Many assumptions and would be glad that if you can provide more details.
 
Hi,

Your assumptions are correct. What I want is to get rid of the static routes on the servers and place it in the Cisco-800 instead. My internal clients get the 217.157.xx.16/29 route from my internal router (which is a layer-3 switch). Is it possible change that on the Cisco router?

/Christian
 
Maybe I've misunderstood your question and thought that you only want static routes on your servers.

And yes, it's feasible to set static routes on your Cisco 800 router and then set the inside IP of Cisco 800 router as the default gateway of your servers. However the performance will not be good as you're doing one-arm routing, in which you use the same interface to forward inbound and outbound traffic.

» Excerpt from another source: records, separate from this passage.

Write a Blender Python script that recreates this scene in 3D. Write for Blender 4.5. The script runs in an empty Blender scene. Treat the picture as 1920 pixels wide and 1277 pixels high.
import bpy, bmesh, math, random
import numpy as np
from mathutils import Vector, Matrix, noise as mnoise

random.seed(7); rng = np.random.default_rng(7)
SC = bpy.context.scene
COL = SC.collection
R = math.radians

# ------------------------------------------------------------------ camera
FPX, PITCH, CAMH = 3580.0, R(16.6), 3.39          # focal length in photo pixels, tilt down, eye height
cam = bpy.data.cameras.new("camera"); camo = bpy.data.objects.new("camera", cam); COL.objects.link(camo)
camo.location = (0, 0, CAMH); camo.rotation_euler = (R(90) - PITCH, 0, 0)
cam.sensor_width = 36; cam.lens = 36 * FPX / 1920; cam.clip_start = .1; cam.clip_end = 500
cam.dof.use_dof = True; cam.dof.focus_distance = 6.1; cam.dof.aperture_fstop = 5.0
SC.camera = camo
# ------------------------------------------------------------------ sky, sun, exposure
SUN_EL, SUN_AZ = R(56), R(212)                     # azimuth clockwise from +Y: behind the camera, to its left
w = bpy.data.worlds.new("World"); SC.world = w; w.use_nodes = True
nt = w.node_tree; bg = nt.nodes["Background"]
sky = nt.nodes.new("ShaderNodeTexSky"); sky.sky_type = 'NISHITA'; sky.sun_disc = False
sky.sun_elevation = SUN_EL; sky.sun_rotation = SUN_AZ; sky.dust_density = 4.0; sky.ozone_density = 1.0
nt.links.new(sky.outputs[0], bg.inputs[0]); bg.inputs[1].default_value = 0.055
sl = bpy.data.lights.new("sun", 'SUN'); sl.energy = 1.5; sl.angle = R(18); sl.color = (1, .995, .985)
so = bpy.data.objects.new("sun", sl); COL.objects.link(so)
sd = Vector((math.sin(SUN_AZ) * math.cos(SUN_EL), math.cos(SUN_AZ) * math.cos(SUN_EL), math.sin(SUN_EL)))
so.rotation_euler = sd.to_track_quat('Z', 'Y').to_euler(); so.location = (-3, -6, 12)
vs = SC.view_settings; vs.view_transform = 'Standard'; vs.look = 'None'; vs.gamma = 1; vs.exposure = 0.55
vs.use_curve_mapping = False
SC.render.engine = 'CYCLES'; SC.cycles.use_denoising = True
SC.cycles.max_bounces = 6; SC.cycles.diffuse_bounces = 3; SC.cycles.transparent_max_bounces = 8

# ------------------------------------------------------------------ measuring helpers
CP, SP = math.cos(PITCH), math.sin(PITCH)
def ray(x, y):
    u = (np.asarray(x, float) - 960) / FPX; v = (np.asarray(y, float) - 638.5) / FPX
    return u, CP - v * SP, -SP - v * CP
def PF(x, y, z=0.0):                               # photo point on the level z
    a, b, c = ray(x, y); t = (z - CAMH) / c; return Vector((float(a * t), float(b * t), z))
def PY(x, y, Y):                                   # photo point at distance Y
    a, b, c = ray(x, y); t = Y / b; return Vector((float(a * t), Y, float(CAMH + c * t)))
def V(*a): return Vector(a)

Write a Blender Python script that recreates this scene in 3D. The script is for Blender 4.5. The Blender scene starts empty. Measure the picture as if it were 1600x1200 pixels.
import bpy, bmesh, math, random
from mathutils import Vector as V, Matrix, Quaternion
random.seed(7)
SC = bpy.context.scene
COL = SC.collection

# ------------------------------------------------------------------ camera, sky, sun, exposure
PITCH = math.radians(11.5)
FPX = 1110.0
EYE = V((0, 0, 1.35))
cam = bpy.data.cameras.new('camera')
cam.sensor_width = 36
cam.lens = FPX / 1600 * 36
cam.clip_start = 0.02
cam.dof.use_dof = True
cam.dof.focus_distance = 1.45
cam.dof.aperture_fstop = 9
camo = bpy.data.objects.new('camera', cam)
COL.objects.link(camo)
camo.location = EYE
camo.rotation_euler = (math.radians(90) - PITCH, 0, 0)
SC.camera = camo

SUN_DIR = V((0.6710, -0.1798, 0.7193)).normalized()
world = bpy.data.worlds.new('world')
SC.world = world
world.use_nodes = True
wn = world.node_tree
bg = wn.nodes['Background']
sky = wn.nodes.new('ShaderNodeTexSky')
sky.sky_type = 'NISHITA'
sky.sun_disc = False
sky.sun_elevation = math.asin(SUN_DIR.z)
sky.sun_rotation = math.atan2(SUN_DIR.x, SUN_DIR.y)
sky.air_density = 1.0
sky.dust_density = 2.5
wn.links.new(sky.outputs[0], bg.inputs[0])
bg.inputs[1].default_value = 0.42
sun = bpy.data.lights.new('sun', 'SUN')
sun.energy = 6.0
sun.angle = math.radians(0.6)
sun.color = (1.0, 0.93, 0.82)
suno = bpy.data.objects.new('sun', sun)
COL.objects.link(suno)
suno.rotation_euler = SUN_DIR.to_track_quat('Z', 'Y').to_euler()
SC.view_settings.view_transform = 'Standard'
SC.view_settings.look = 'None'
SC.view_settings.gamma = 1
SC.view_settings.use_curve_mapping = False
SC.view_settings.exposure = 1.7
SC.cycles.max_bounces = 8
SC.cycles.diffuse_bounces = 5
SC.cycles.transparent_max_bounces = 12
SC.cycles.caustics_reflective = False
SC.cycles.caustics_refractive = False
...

Also your firewall outside will receive packets from your DMZ (forwarded by the Cisco 800) back into the internal LAN segment. Depending on the firewall setup, the anti-spoofing feature may not allow these packets to pass through.

And...there's asymmetric routing...

All in all, it's feasible but not recommended.
 
Hi,

I am aware of the one-arm routing and the traffic will pass the router twice. I am prepared to live with that ;). Actually its not only the 2 servers. I have one spare IP i occasionally use for equipment that needs to be reached from the outside. The ip address is given as DHCP address from one of the servers because the equipment requires that. Because of this only people from the outside can reach it. Another annoying thing is that I can't configure the router from the internal network but have to connect to one of the servers and telnet from there.

The firewall is a Netscreen-100 which can handle spoofing etc. just fine :).

Do you have some pointers on how to set up the static route?

- By the way. Thanks for your thoughts so far :)
 
I presume that you are looking for;

ip route 10.10.0.0 255.255.0.0 217.157.40.18

Chris.

**********************
Chris A.C, CCNA, CCSA
**********************
 
Is it that simple? Thought I had tried that but I will give it a shot tomorrow for sure.